Mark throws in a political application for good measure:

There is a confidence, a free and easy step, in the stride of the saints that is in sharp contrast to the craven cowardice of the bureaucrats of atheistic totalitarian regimes who began with bold promises to liberate us from the fear of God and ended in lickspittle prostration before the terrors of Mao, Hitler and Stalin. For the fear of God is the awe and reverence due what is truly good, not a mere cowering in the face of Power.
Then, this:
That feeling of delighted humility, of knowing just how small you are in the face of the immeasurably good and beautiful Power. That’s the first gift God gives us, and it is meant to turn us not into dogs, but into children who forget ourselves and the burden of pride in our joy at the sight of God.

This strange combination of fear and delight is, in fact, one of the special graces of childhood. The gift of fear graces us to carry it with us into our adult lives. It’s the mystery Kenneth Grahame hints at when Rat and Mole have their own encounter with the Ineffable in The Wind in the Willows:

“Rat!” he found breath to whisper, shaking. “Are you afraid?”

“Afraid?” murmured the Rat, his eyes shining with unutterable love.

“Afraid! Of Him? O, never, never! And yet — and yet — O, Mole, I am afraid!”

Then the two animals, crouching to the earth, bowed their heads and did worship.


There's that word again: worship. And yes, I have known that sense that Rat had, again and again. Yet it is the kind of grace I have experienced like a drop of water going into thirsty ground. So intensely do I need this; so intensely do I long for more.

I see what was so attractive to me in John Michael Talbot, as I wrote about his testimony. I remember an exchange between him and our tour guide during the Holy Land pilgrimage when the tour guide was trying to lobby for us to attend Mass at his parish, and JMT was trying to get clear whether his Church was in union with Rome. It turns out it was, but the complicated discussion that ensued showed me that John Michael held as his top priority the fear of God, and not the fear of unsettling this particular man.
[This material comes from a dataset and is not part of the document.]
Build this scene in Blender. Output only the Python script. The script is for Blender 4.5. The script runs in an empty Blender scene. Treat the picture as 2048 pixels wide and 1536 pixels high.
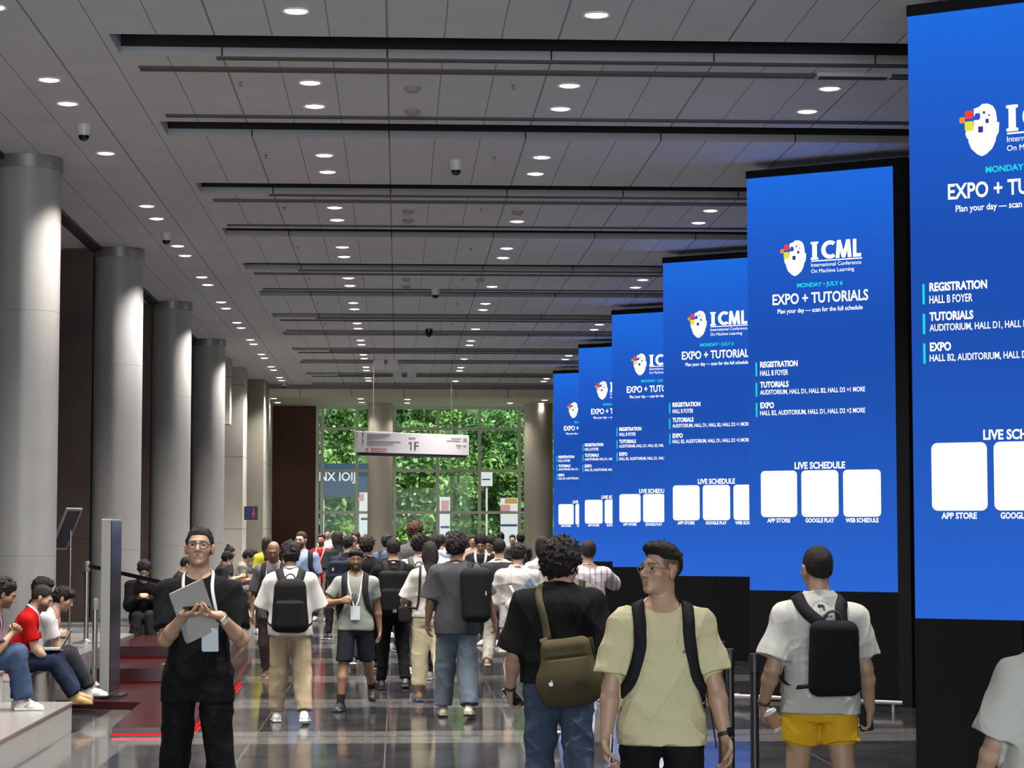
import bpy, bmesh, math, random
import numpy as np
from mathutils import Vector, Matrix

S = bpy.context.scene
COL = S.collection
rng = np.random.RandomState(7)
random.seed(5)

# ---------------------------------------------------------------- camera
EYE = 1.82
FPX = 4267.0
PITCH = math.atan(293.0 / FPX)
YAW = math.atan(0.05343 * math.cos(PITCH))
cd = bpy.data.cameras.new('camera')
cam = bpy.data.objects.new('camera', cd)
COL.objects.link(cam)
cd.sensor_fit = 'HORIZONTAL'
cd.sensor_width = 36.0
cd.lens = FPX / 2048.0 * 36.0
cd.clip_start, cd.clip_end = 0.1, 400.0
cam.location = (0, 0, EYE)
cam.rotation_euler = (math.pi / 2 + PITCH, 0, -YAW)
S.camera = cam

# ---------------------------------------------------------------- view, world, sun, large lights
S.view_settings.view_transform = 'Standard'
S.view_settings.look = 'None'
S.view_settings.gamma = 1.0
S.view_settings.use_curve_mapping = False
S.view_settings.exposure = 0.0
S.cycles.use_denoising = True
S.cycles.max_bounces = 6
S.cycles.diffuse_bounces = 3
S.cycles.glossy_bounces = 3
S.cycles.transmission_bounces = 4
S.cycles.transparent_max_bounces = 8
S.cycles.sample_clamp_indirect = 4.0
S.cycles.caustics_reflective = False
S.cycles.caustics_refractive = False

W = bpy.data.worlds.new('overcast_sky')
S.world = W
W.use_nodes = True
wb = W.node_tree.nodes['Background']
wb.inputs['Color'].default_value = (0.80, 0.90, 1.0, 1)
wb.inputs['Strength'].default_value = 1.2


def add_light(name, kind, loc, rot, energy, color=(1, 1, 1), parent=None, **kw):
    d = bpy.data.lights.new(name, kind)
    d.energy = energy
    d.color = color
    for k, v in kw.items():
        setattr(d, k, v)
    o = bpy.data.objects.new(name, d)
    o.location = loc
    o.rotation_euler = rot
    COL.objects.link(o)
    if parent:
        o.parent = parent
    return o


sun = add_light('sun', 'SUN', (0, 90, 40), (math.radians(28), math.radians(22), 0), 8.5, (1.0, 0.96, 0.88), angle=0.3)
# added fill light behind the camera that lifts the ambient level of the hall
add_light('rear_fill', 'AREA', (0.5, -7.5, 2.6), (math.radians(104), 0, 0), 1800, (0.93, 0.97, 1.0),
          shape='RECTANGLE', size=11.0, size_y=5.4)

# ---------------------------------------------------------------- materials
MATS = {}


def srgb(r, g, b):
    def f(c):
        c /= 255.0
        return c / 12.92 if c <= 0.04045 else ((c + 0.055) / 1.055) ** 2.4
    return (f(r), f(g), f(b))


def mat(name, col=(0.5, 0.5, 0.5), rough=0.6, metal=0.0, emit=None, estr=1.0, bump=0.0, bscale=60.0, vary=0.0, vscale=8.0,
        attr=False, sheen=0.0, spec=0.5, coat=0.0):
    if name in MATS:
        return MATS[name]
    m = bpy.data.materials.new(name)
    m.use_nodes = True
    nt = m.node_tree
    b = nt.nodes['Principled BSDF']
    b.inputs['Base Color'].default_value = (*col, 1)
    b.inputs['Roughness'].default_value = rough
    b.inputs['Metallic'].default_value = metal
    b.inputs['Specular IOR Level'].default_value = spec
    if sheen:
        b.inputs['Sheen Weight'].default_value = sheen
    if coat:
        b.inputs['Coat Weight'].default_value = coat
    if emit:
        b.inputs['Emission Color'].default_value = (*emit, 1)
        b.inputs['Emission Strength'].default_value = estr
    tc = None
    if bump or vary:
        tc = nt.nodes.new('ShaderNodeTexCoord')
    src = None
    if attr:
        a = nt.nodes.new('ShaderNodeAttribute')
        a.attribute_name = 'Col'
        src = a.outputs['Color']
    if vary:
        n = nt.nodes.new('ShaderNodeTexNoise')
        n.inputs['Scale'].default_value = vscale
        n.inputs['Detail'].default_value = 4
        nt.links.new(tc.outputs['Object'], n.inputs['Vector'])
        mr = nt.nodes.new('ShaderNodeMapRange')
        mr.inputs['From Min'].default_value = 0.3
        mr.inputs['From Max'].default_value = 0.7
        mr.inputs['To Min'].default_value = 1 - vary
        mr.inputs['To Max'].default_value = 1 + vary
        nt.links.new(n.outputs['Fac'], mr.inputs['Value'])
        mx = nt.nodes.new('ShaderNodeVectorMath')
        mx.operation = 'SCALE'
        if src is not None:
            nt.links.new(src, mx.inputs[0])
        else:
            mx.inputs[0].default_value = col
        nt.links.new(mr.outputs['Result'], mx.inputs['Scale'])
        src = mx.outputs['Vector']
    if src is not None:
        nt.links.new(src, b.inputs['Base Color'])
    if bump:
        n = nt.nodes.new('ShaderNodeTexNoise')
        n.inputs['Scale'].default_value = bscale
        n.inputs['Detail'].default_value = 3
        nt.links.new(tc.outputs['Object'], n.inputs['Vector'])
        bp = nt.nodes.new('ShaderNodeBump')
        bp.inputs['Strength'].default_value = bump
        bp.inputs['Distance'].default_value = 0.01
        nt.links.new(n.outputs['Fac'], bp.inputs['Height'])
        nt.links.new(bp.outputs['Normal'], b.inputs['Normal'])
    MATS[name] = m
    return m


def emis(name, col, s=1.0):
    if name in MATS:
        return MATS[name]
    m = bpy.data.materials.new(name)
    m.use_nodes = True
    nt = m.node_tree
    nt.nodes.clear()
    e = nt.nodes.new('ShaderNodeEmission')
    e.inputs['Color'].default_value = (*col, 1)
    e.inputs['Strength'].default_value = s
    o = nt.nodes.new('ShaderNodeOutputMaterial')
    nt.links.new(e.outputs[0], o.inputs[0])
    MATS[name] = m
    return m


def axis_math(nt, src, ops):
    """chain of Math nodes on a value socket: ops = [(operation, second value)]"""
    for op, v in ops:
        n = nt.nodes.new('ShaderNodeMath')
        n.operation = op
        nt.links.new(src, n.inputs[0])
        if v is not None:
            n.inputs[1].default_value = v
        src = n.outputs[0]
    return src


def grid_lines(nt, sep, axis, pitch, off, half):
    """1 on joint lines of the given pitch across an object axis, else 0"""
    return axis_math(nt, sep.outputs[axis], [('SUBTRACT', off), ('DIVIDE', pitch), ('FRACT', None), ('SUBTRACT', 0.5), ('ABSOLUTE', None),
                                             ('GREATER_THAN', 0.5 - half / pitch)])


def mix_col(nt, fac, a, b):
    n = nt.nodes.new('ShaderNodeMix')
    n.data_type = 'RGBA'
    if fac is not None:
        nt.links.new(fac, n.inputs['Factor'])
    for i, c in ((6, a), (7, b)):
        if isinstance(c, tuple):
            n.inputs[i].default_value = (*c, 1)
        else:
            nt.links.new(c, n.inputs[i])
    return n.outputs[2]


def noise_col(nt, tc, scale, a, b, lo=0.35, hi=0.65, detail=5):
    n = nt.nodes.new('ShaderNodeTexNoise')
    n.inputs['Scale'].default_value = scale
    n.inputs['Detail'].default_value = detail
    nt.links.new(tc.outputs['Object'], n.inputs['Vector'])
    mr = nt.nodes.new('ShaderNodeMapRange')
    mr.inputs['From Min'].default_value = lo
    mr.inputs['From Max'].default_value = hi
    nt.links.new(n.outputs['Fac'], mr.inputs['Value'])
    return mix_col(nt, mr.outputs['Result'], a, b)


def panel_mat(name, base, joint, lines, rough=0.7, var=0.06, vs=1.5):
    """flat cladding with fine joints; lines = [(axis, pitch, offset, half width)]"""
    m = bpy.data.materials.new(name)
    m.use_nodes = True
    nt = m.node_tree
    b = nt.nodes['Principled BSDF']
    b.inputs['Roughness'].default_value = rough
    tc = nt.nodes.new('ShaderNodeTexCoord')
    sep = nt.nodes.new('ShaderNodeSeparateXYZ')
    nt.links.new(tc.outputs['Object'], sep.inputs[0])
    c = noise_col(nt, tc, vs, tuple(x * (1 - var) for x in base), tuple(x * (1 + var) for x in base))
    for ax, p, off, hw in lines:
        c = mix_col(nt, grid_lines(nt, sep, ax, p, off, hw), c, joint)
    nt.links.new(c, b.inputs['Base Color'])
    MATS[name] = m
    return m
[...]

Yet when the truth was ascertained, I saw the depth of humility and charity in John Michael's heart toward this man. Without recreating the conversation it is hard to paint the scene (even if I did it would be hard to recreate without the dynamic of actually witnessing it -- one of the great perks of sitting in the front of the bus!) but the experience impacted me deeply, because I witnessed John Michael's fierce love for God and the well-being of the community gathered under him. To call it ferocious wouldn't be exaggerating. And in the next instant to see his gentleness... it was astounding. I get the sense that this is rooted in the gift of fear as Mark Shea and Aquinas write of it. And it bears witness to a life lived apart from servile fear.

Veni Sancte Spiritus

1 comment:

Suzanne said...

One of the great gifts of CGS is to be able to observe children in their relationship with God. They know how small they are and how huge God is, and they can indicate a path for us.
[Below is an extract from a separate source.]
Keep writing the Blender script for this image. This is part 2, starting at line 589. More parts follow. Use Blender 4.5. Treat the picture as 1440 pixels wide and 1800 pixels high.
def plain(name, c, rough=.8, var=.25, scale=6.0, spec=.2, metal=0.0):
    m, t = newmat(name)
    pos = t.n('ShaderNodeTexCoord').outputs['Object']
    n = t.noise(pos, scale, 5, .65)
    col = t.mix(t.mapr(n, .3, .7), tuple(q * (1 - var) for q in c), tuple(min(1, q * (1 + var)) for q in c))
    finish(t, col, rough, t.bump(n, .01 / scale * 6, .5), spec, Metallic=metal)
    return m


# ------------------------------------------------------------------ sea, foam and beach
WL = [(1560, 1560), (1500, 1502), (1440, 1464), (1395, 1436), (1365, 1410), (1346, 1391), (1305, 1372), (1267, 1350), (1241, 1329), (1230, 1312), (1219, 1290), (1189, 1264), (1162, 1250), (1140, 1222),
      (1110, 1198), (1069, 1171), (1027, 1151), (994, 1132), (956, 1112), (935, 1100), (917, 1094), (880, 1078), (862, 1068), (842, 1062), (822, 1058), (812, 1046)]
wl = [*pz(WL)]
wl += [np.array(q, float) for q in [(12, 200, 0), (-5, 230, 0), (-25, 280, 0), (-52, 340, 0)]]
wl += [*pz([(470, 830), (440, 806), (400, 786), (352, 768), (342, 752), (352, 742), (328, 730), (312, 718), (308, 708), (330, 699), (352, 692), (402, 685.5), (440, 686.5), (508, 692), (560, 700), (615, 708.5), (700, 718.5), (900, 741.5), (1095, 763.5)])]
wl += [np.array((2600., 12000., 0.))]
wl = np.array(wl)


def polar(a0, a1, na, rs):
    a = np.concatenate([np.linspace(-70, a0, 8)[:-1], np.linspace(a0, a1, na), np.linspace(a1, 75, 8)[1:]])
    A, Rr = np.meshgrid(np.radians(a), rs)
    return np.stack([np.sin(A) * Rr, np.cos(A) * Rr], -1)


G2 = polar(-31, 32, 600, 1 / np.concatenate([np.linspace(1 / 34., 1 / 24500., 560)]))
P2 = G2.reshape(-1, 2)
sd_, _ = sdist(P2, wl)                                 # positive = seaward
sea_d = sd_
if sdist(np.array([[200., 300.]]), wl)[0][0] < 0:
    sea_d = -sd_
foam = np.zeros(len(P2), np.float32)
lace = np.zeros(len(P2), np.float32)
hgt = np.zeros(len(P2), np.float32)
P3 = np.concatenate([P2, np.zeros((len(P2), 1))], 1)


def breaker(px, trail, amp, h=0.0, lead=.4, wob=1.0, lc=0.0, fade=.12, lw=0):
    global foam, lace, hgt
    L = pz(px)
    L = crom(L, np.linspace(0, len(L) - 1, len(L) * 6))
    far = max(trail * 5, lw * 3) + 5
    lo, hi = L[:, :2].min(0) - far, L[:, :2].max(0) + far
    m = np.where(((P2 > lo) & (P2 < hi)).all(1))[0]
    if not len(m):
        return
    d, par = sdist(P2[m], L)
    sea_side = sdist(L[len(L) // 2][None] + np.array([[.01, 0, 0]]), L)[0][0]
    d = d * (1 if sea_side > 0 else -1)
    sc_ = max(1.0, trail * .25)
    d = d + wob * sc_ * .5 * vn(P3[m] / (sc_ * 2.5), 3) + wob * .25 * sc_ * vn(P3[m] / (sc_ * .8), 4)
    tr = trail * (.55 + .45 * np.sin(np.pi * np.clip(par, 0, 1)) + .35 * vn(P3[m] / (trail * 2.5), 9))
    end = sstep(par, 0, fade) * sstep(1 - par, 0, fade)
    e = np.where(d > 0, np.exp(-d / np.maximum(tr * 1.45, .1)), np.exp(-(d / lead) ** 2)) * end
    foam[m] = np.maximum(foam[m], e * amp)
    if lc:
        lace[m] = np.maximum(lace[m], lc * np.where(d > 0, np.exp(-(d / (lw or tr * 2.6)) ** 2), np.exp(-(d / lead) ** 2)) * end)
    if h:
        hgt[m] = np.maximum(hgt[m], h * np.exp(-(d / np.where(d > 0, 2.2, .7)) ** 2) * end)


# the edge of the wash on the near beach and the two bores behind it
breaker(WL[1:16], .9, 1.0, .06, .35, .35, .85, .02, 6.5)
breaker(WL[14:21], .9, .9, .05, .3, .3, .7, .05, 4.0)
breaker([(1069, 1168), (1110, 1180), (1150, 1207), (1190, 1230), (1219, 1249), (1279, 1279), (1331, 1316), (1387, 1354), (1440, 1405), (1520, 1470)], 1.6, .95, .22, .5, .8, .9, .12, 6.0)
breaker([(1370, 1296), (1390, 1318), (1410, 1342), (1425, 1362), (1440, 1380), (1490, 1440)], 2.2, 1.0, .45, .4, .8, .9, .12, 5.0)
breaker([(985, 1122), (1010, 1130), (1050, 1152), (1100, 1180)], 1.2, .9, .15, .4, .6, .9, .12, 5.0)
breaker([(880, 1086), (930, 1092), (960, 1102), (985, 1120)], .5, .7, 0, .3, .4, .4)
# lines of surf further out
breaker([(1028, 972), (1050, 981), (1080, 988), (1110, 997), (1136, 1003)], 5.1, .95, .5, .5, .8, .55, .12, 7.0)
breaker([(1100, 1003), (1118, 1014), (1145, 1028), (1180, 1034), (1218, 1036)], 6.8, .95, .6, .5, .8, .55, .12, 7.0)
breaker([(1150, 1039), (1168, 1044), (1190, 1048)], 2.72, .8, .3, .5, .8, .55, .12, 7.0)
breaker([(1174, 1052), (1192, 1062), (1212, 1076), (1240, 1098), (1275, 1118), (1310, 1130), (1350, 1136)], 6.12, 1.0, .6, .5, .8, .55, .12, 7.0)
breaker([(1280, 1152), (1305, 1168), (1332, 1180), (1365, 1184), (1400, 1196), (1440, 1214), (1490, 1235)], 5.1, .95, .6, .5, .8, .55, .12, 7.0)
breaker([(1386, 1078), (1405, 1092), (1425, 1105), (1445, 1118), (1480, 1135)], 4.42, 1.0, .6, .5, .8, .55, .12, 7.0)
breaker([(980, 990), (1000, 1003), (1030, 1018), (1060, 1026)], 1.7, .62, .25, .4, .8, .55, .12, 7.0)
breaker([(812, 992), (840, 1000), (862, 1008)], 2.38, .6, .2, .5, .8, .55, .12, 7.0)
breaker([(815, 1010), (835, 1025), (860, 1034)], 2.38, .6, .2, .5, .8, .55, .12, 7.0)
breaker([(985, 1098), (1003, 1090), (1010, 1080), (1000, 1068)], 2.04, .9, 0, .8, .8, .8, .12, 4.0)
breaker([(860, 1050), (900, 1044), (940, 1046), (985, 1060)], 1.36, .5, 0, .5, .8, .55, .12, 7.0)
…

Another thing that helps with understanding "Fear of the Lord" is to see how the Liturgy understands it. In naming the gifts of the Holy Spirit, during the Rite of Confirmation, the Liturgy bundles "Fear of the Lord" and "Delight in the Fear of the Lord" (from Isaiah, elsewhere designated Fear of the Lord and Piety) into three new words: Reverence, Wonder, and Awe.

Romano Guardini has a beautiful meditation on Reverence in his book, "Understanding the Virtues that Lead to God." In it, he writes that even God experiences Reverence (arguing that it wouldn't be a virtue if it weren't first part of God's being). When I get a chance, I'll copy out what he write about Reverence on my blog for you.